In basic arithmetic, integers are the set of whole numbers that include zero, positive numbers, and negative numbers. These are numbers without fractions or decimals. Understanding integers is foundational in mathematics, as they are used in a variety of operations:

• Positive integers (> 0) are numbers like 1, 2, 3, etc.
• Negative integers (< 0) include numbers like -1, -2, -3, etc.
• Zero (0) is an integer that is neither positive nor negative.

Integers are crucial for everyday calculations and algebraic operations. They let us express both value and direction, especially when dealing with real-world situations, like temperatures or financial transactions.

Opposite numbers are two numbers that have the same numerical value but different signs. For example, the opposites of each other are like -5 and 5. When plotted on a number line, these numbers are equidistant from the origin (zero) but in opposite directions.

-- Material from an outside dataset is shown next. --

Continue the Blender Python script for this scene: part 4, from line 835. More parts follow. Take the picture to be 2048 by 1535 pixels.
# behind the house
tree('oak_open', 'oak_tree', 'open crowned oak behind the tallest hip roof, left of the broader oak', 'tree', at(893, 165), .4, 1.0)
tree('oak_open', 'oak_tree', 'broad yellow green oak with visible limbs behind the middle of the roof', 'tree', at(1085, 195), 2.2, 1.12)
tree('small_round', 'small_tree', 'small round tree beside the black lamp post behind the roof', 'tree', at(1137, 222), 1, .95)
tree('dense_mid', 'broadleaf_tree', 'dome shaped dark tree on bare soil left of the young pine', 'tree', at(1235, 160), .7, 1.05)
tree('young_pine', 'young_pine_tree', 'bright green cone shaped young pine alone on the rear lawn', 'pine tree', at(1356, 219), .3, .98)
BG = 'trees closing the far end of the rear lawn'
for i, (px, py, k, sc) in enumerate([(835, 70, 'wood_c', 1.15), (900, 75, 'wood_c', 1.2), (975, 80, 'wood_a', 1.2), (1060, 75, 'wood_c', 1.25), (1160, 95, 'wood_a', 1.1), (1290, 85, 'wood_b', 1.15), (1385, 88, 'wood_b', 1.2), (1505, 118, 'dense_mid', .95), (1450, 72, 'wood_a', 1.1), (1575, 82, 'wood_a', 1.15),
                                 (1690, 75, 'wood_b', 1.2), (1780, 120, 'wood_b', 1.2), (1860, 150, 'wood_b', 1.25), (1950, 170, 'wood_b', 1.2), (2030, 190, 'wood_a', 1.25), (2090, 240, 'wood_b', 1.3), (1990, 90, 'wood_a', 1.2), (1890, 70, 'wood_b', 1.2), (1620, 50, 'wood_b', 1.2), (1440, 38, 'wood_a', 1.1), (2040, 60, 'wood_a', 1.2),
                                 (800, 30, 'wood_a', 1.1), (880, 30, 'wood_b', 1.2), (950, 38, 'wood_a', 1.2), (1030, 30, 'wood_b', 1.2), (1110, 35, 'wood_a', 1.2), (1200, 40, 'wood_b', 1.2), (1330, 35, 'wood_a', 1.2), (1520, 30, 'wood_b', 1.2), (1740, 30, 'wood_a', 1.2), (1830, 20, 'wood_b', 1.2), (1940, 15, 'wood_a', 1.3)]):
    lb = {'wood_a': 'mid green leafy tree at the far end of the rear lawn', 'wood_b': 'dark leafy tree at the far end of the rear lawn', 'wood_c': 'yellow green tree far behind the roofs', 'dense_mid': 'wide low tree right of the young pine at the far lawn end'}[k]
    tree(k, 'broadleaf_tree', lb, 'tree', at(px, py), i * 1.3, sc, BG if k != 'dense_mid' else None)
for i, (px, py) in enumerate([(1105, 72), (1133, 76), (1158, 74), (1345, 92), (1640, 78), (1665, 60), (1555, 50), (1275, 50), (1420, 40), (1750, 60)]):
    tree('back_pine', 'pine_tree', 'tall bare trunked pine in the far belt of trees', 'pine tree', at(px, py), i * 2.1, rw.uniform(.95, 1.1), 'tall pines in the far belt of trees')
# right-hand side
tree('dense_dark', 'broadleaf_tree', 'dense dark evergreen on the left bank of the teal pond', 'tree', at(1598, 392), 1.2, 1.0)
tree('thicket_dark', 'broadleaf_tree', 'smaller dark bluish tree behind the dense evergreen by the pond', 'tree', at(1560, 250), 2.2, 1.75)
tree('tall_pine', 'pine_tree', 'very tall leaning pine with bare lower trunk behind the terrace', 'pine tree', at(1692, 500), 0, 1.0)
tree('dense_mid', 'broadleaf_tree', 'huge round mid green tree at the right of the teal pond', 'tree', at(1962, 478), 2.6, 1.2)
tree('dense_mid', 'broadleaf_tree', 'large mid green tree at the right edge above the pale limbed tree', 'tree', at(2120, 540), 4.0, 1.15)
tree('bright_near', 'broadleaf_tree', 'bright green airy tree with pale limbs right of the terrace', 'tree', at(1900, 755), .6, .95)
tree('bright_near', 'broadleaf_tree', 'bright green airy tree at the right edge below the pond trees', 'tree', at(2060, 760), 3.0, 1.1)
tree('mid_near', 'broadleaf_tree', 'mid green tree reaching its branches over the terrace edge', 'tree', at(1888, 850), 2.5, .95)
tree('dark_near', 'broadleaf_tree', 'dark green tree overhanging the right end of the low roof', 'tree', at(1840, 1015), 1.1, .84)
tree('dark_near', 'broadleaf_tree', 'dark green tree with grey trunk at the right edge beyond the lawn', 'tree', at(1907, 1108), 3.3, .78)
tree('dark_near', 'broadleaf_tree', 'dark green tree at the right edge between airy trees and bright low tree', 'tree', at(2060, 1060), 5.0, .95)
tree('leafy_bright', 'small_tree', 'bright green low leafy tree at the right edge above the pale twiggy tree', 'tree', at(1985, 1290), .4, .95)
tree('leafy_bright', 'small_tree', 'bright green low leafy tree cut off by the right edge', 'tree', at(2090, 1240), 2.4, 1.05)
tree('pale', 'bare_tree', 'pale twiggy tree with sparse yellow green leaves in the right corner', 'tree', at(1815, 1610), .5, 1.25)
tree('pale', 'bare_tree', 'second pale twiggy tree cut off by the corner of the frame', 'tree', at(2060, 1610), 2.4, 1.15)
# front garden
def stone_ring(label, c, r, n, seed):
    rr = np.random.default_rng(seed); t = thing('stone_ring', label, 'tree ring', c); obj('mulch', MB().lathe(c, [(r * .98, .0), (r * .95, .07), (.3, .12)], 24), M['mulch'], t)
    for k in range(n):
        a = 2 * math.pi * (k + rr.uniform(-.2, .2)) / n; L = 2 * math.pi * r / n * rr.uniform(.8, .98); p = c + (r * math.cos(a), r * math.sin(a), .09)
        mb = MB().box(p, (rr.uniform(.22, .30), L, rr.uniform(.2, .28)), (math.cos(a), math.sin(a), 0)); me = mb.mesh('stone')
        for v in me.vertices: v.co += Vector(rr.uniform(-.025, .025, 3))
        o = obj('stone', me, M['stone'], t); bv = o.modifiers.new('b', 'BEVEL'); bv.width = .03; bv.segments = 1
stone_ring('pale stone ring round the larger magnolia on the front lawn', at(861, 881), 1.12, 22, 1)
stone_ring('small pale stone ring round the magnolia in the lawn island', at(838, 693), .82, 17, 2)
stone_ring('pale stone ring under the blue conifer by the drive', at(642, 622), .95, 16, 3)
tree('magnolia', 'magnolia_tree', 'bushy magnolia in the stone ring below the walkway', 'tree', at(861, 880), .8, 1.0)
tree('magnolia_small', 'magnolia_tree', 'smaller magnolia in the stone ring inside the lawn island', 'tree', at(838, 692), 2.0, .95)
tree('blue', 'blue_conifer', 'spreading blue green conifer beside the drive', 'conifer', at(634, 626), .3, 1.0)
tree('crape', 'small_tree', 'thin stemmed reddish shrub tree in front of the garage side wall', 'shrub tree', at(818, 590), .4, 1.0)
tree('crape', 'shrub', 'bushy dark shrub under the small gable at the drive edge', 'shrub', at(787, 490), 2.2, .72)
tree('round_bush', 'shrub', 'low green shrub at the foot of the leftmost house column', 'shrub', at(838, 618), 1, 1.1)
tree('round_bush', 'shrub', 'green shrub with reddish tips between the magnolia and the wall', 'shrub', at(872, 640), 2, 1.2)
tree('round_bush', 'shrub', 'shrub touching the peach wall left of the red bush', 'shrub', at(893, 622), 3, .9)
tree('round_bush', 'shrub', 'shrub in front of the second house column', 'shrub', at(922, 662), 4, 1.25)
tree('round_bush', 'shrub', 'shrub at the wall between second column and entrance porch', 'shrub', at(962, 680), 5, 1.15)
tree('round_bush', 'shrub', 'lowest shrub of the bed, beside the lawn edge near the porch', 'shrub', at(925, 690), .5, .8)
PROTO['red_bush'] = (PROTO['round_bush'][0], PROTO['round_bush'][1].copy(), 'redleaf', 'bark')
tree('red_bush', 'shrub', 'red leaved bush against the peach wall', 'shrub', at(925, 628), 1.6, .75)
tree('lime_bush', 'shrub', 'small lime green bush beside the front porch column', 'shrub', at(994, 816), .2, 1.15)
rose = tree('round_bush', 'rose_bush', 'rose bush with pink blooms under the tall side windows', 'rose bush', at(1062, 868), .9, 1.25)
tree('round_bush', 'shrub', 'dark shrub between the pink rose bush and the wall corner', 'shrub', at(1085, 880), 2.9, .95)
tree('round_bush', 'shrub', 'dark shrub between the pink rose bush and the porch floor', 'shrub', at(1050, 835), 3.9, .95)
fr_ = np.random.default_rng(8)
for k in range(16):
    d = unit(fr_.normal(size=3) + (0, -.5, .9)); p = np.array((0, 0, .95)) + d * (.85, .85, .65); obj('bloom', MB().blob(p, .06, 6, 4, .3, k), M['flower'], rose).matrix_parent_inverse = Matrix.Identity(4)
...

The concept of opposites is important because:

• Adding opposite numbers results in zero. For instance, -16 and 16 are opposites, and their sum is zero.
• It helps in understanding symmetry in mathematics.

Recognizing opposites quickly can simplify many arithmetic operations. When you see opposite integers, you can often solve equations faster by knowing they cancel each other out.

Addition is one of the fundamental operations of arithmetic. It combines numbers into a total sum. When adding integers, remember:

• The sum of two positive numbers is positive.
• The sum of two negative numbers is negative.
• The sum of one positive and one negative number depends on their absolute values. The result takes the sign of the larger absolute value.

For opposites, such as -16 and 16, they cancel out to zero. This is because they're equal in magnitude but have different signs. Addition with integers is used in simple arithmetic and complex calculations, forming the basis for algebraic techniques.